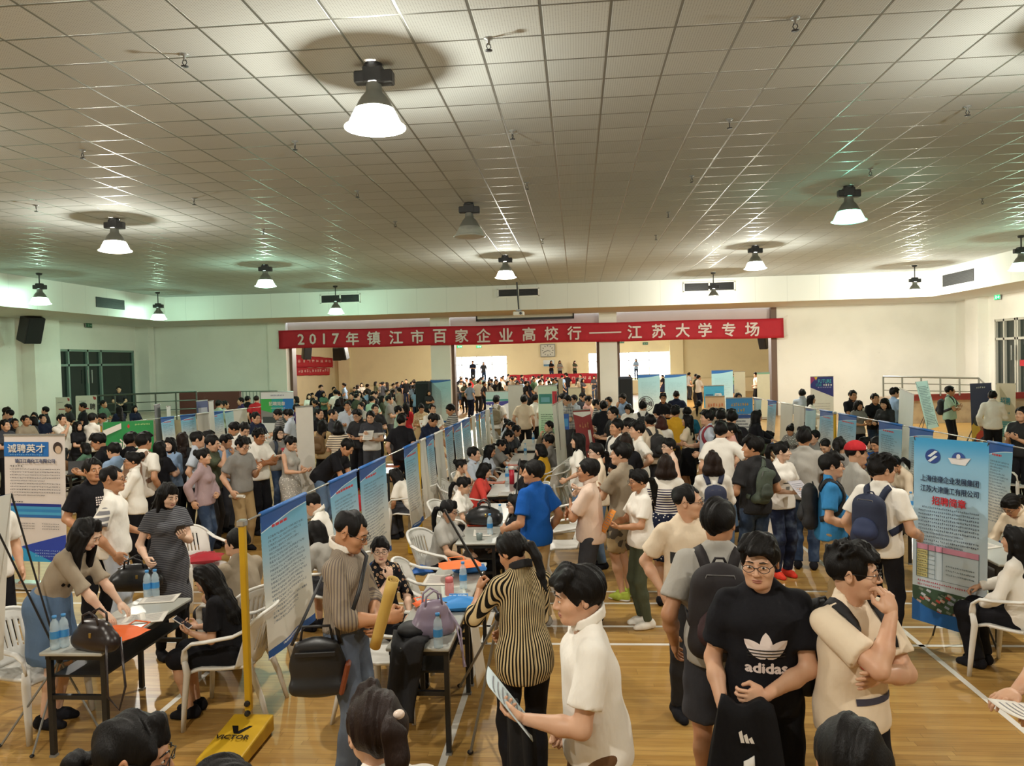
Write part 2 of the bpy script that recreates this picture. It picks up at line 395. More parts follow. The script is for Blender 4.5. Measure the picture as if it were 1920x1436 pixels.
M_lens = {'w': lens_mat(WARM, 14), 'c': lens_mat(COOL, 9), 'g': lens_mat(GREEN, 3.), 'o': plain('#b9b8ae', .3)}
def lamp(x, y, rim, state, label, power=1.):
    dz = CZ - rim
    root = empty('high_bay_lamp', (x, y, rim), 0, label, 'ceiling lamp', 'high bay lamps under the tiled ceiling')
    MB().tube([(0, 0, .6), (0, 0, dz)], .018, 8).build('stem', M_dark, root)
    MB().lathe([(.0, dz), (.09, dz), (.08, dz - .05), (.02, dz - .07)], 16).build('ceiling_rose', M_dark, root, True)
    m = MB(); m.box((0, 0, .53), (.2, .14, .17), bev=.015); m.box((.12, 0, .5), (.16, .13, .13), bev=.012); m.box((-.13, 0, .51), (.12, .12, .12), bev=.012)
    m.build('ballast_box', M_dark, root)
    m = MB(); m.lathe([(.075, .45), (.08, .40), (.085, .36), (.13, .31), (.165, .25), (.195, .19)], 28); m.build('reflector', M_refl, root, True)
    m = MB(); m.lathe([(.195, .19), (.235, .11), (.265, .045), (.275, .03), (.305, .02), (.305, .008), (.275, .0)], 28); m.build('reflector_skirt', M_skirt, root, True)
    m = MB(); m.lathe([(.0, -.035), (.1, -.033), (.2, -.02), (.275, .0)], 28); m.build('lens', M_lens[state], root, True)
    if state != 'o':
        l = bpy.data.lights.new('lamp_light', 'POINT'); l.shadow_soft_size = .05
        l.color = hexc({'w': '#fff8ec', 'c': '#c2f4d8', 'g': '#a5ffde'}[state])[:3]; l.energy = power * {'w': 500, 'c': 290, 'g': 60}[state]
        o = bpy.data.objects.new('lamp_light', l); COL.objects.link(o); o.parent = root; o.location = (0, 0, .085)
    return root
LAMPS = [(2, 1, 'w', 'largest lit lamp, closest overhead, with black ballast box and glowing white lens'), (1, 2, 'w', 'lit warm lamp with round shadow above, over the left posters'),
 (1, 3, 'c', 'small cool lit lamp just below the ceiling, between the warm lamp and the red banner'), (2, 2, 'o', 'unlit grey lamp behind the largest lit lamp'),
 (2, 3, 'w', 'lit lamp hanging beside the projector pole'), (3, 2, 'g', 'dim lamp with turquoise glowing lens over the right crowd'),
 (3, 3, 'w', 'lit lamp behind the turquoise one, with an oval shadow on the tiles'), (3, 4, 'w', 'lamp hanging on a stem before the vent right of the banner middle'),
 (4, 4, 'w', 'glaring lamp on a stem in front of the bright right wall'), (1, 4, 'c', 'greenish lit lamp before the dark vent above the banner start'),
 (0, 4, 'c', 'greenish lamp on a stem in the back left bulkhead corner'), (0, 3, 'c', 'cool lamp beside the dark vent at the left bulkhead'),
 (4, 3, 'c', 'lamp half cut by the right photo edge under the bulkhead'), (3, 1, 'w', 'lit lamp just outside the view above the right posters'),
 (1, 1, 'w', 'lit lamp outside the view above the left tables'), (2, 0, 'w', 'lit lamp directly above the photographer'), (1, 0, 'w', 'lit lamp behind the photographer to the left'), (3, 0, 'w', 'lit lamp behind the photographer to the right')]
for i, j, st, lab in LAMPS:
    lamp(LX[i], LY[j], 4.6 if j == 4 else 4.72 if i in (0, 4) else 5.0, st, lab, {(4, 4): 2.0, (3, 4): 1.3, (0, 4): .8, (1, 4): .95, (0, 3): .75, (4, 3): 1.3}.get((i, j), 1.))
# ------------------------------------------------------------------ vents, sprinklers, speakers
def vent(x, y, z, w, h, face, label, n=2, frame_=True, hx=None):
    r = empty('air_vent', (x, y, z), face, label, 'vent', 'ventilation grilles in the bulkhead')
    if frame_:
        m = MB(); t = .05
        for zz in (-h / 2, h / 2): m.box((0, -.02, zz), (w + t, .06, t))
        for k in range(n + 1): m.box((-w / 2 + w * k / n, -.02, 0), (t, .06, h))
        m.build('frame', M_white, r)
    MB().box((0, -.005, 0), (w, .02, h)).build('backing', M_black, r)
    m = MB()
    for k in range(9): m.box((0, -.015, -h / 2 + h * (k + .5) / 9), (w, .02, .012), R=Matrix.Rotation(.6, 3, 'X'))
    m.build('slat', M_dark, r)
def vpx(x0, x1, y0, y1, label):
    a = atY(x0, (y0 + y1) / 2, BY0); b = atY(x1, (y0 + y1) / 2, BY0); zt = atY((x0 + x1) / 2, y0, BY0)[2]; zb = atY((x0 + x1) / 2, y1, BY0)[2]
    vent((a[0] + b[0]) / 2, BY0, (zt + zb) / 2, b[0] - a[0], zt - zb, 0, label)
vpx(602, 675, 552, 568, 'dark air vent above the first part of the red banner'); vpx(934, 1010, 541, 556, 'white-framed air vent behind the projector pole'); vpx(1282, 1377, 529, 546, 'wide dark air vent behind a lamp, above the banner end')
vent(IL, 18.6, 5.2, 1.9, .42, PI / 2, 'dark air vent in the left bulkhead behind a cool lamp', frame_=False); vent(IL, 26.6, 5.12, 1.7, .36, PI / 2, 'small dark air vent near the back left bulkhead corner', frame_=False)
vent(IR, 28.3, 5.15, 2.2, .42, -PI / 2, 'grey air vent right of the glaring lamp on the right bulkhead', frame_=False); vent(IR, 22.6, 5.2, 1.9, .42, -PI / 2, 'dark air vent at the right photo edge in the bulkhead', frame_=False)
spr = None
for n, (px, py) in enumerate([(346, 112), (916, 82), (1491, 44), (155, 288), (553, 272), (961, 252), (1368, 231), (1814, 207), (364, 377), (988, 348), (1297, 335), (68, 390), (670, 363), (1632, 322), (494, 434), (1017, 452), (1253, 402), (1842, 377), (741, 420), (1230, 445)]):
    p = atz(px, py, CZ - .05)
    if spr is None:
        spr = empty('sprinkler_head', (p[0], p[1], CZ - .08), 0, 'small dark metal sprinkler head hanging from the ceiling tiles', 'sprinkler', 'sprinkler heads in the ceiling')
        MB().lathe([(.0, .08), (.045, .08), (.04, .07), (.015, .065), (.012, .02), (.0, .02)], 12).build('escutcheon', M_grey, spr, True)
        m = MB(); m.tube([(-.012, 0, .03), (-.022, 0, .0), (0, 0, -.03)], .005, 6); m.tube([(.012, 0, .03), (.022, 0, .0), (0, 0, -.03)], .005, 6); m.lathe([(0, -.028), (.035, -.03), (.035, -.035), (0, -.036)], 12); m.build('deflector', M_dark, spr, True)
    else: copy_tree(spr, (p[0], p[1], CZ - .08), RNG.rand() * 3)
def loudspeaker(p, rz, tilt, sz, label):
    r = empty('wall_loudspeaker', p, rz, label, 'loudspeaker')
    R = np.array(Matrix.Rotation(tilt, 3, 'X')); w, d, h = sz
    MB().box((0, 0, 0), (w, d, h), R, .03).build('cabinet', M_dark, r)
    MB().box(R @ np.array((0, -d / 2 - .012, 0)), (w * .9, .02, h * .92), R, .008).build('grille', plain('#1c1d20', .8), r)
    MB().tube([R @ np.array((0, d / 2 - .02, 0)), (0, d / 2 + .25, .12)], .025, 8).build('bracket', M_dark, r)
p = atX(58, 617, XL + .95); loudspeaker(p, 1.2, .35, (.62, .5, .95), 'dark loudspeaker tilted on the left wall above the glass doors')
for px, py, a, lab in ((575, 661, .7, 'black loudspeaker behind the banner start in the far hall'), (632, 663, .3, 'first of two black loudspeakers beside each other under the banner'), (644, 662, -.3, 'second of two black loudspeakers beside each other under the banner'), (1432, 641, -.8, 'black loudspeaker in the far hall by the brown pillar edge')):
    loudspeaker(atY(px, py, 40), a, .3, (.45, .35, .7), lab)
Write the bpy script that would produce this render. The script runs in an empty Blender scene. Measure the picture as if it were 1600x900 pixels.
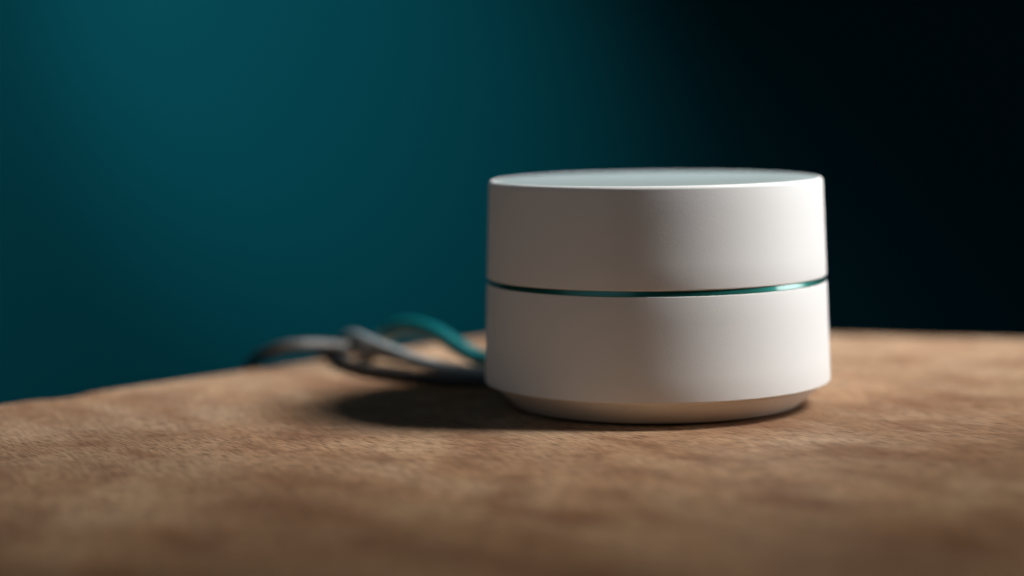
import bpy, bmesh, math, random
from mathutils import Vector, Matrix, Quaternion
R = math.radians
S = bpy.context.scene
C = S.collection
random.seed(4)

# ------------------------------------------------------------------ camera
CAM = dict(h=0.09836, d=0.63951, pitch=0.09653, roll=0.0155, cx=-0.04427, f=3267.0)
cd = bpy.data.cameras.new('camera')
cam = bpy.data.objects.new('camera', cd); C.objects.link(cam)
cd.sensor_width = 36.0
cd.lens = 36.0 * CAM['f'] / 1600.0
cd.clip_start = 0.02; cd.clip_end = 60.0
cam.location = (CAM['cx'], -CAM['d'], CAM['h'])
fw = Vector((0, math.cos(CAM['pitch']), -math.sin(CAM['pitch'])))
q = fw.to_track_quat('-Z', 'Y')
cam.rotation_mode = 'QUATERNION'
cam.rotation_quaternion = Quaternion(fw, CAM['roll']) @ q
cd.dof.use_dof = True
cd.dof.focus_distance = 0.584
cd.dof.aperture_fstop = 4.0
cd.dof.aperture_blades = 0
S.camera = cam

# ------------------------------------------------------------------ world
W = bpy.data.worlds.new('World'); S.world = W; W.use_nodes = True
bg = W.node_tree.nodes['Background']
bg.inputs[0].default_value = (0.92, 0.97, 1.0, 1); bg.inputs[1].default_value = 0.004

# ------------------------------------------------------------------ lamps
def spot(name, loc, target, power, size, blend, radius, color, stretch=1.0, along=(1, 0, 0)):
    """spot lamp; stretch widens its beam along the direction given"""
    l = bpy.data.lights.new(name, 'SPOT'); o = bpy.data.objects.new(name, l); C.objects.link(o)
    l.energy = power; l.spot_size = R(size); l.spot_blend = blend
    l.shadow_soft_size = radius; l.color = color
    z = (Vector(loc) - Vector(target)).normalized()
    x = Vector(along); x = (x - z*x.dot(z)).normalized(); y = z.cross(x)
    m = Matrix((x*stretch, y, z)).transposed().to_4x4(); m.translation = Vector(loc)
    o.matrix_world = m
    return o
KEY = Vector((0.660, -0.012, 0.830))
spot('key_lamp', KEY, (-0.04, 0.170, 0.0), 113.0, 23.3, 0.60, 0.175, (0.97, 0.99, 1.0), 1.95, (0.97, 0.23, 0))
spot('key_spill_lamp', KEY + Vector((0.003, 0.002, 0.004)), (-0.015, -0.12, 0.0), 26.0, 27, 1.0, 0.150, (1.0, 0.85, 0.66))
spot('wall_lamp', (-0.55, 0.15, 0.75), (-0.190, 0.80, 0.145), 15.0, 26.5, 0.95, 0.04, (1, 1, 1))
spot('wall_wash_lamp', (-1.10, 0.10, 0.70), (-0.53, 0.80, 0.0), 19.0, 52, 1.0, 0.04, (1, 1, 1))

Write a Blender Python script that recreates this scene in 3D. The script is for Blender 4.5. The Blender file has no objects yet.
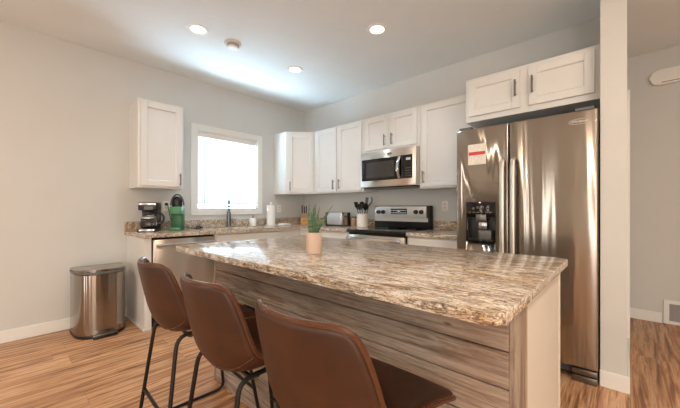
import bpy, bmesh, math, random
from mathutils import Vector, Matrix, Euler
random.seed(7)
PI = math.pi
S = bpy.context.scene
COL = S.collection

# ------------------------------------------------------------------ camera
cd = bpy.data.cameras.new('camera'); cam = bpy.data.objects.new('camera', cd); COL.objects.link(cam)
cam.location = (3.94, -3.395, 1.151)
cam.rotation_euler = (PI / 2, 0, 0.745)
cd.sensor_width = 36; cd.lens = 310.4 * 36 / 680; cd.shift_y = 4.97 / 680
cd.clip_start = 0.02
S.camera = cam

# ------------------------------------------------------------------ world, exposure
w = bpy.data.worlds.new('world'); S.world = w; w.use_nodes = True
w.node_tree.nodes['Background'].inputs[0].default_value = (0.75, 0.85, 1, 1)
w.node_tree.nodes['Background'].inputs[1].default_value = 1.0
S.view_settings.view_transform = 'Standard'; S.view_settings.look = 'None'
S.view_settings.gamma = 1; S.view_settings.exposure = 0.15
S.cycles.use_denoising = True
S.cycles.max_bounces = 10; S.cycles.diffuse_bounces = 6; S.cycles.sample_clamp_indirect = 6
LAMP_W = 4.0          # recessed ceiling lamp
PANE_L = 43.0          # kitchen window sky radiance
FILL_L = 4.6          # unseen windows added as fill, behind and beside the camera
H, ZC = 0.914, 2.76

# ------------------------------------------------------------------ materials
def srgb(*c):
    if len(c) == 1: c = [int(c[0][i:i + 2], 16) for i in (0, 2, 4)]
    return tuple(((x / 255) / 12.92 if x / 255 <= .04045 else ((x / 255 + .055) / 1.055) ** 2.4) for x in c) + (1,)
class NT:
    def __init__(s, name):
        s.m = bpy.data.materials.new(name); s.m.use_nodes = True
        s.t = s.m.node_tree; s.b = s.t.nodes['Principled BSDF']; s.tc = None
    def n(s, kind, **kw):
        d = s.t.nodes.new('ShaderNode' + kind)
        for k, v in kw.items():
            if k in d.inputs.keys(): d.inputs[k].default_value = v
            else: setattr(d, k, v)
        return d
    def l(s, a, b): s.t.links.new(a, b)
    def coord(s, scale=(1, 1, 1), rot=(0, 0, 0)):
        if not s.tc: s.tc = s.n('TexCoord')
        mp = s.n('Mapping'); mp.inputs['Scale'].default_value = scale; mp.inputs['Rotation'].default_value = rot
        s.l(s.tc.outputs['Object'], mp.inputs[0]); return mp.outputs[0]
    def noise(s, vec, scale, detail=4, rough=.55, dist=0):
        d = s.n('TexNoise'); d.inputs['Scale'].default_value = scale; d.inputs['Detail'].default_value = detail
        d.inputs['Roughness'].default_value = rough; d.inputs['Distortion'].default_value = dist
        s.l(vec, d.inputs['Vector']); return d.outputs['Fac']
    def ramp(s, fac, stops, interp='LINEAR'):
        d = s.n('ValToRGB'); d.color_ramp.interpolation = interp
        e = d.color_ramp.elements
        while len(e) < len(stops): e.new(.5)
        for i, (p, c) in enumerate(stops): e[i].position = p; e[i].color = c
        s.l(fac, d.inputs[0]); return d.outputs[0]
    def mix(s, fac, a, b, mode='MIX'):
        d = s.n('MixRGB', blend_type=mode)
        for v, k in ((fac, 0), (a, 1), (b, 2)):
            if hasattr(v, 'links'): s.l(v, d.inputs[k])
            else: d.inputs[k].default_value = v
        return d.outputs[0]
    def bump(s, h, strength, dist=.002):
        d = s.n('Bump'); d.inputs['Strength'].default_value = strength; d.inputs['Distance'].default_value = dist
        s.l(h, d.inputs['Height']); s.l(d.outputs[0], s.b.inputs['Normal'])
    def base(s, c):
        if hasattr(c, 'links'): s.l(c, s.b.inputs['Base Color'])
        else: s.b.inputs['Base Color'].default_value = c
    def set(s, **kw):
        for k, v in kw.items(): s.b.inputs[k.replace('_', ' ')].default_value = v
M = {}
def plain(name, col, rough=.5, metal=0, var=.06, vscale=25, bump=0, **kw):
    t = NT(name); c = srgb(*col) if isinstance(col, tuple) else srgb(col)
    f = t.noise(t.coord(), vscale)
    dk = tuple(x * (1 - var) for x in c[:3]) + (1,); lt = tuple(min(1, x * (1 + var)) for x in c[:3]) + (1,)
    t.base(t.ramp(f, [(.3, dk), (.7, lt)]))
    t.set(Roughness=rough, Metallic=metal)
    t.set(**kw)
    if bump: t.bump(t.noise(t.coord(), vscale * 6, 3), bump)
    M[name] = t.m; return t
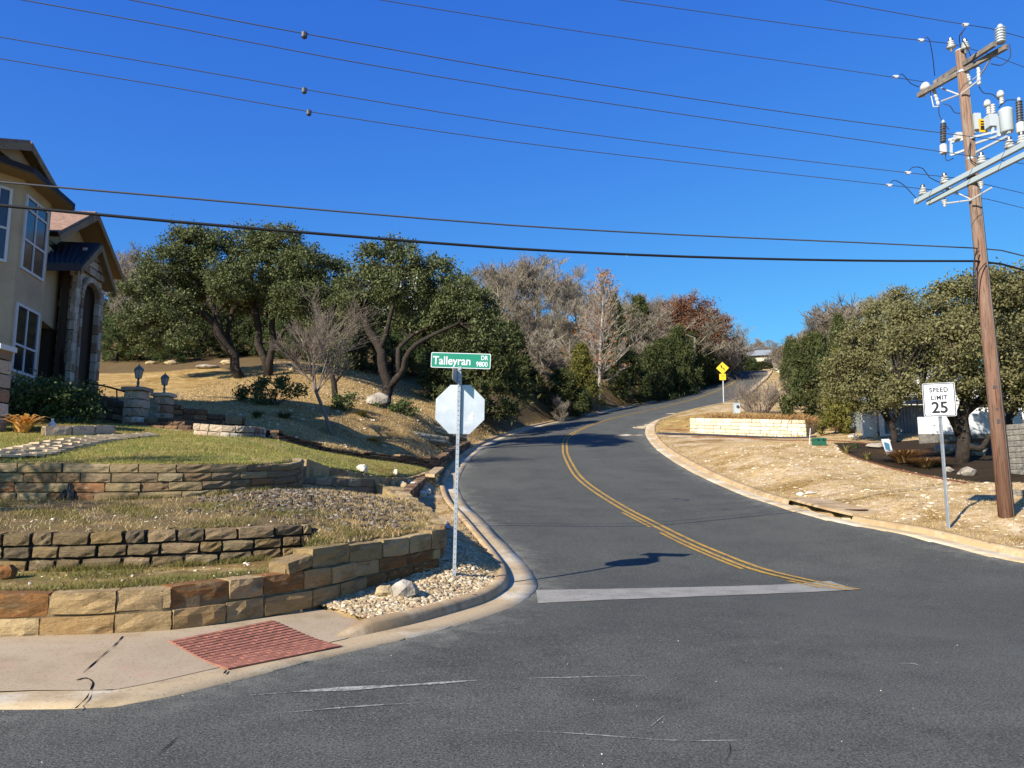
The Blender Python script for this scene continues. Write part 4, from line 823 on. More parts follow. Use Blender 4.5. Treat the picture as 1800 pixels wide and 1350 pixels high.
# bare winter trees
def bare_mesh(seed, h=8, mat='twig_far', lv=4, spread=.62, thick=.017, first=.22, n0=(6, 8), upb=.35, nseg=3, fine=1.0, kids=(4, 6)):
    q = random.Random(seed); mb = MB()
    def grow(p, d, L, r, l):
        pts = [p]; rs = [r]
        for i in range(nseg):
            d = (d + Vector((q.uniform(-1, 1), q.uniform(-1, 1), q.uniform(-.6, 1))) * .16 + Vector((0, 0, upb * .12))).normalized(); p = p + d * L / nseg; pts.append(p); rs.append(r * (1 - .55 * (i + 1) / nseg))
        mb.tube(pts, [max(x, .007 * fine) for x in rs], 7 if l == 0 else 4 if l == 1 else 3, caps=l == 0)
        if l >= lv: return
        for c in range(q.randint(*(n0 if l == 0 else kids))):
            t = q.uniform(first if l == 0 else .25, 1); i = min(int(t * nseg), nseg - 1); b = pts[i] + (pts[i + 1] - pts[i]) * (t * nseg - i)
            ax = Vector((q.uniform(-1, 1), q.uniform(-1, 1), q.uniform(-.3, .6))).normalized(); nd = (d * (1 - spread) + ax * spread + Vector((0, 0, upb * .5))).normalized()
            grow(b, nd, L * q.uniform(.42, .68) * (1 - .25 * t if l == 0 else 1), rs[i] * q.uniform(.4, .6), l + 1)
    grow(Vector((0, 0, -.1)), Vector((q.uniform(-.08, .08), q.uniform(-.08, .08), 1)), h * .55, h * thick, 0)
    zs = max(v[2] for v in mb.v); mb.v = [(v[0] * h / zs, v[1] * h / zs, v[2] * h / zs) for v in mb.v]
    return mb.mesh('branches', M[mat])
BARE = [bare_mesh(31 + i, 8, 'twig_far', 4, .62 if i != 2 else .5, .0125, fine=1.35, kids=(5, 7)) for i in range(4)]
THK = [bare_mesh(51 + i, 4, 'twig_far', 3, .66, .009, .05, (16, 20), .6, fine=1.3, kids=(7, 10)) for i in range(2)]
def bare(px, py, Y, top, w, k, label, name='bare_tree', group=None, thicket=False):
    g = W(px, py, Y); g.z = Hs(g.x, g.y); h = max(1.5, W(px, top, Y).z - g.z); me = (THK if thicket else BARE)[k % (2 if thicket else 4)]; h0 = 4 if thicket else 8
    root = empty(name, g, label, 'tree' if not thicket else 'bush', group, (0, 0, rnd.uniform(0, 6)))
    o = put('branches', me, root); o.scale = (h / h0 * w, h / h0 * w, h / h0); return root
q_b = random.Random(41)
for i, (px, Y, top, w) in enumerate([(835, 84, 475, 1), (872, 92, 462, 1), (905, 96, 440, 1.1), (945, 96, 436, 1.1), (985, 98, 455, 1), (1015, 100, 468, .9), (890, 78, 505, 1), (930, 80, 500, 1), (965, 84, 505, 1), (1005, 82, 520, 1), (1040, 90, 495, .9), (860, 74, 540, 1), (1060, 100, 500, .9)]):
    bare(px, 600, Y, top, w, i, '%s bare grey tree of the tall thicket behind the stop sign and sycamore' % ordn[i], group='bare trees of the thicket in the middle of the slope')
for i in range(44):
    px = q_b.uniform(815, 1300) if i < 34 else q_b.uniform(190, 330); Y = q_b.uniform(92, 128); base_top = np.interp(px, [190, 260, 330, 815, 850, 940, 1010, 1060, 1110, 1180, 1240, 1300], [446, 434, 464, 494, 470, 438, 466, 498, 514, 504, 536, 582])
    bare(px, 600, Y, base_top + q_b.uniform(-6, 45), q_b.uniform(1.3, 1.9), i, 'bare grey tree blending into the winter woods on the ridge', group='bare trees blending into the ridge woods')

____

From the line containing "Write a Blender" through the line containing "COL = S.collection", copy every line above exactly, without pictures.

Response ▸
Write a Blender Python script that recreates this scene in 3D. The script is for Blender 4.5. The Blender file has no objects yet.
import bpy, bmesh, math, random
from mathutils import Vector, Matrix, Euler
random.seed(7)
PI = math.pi
S = bpy.context.scene
COL = S.collection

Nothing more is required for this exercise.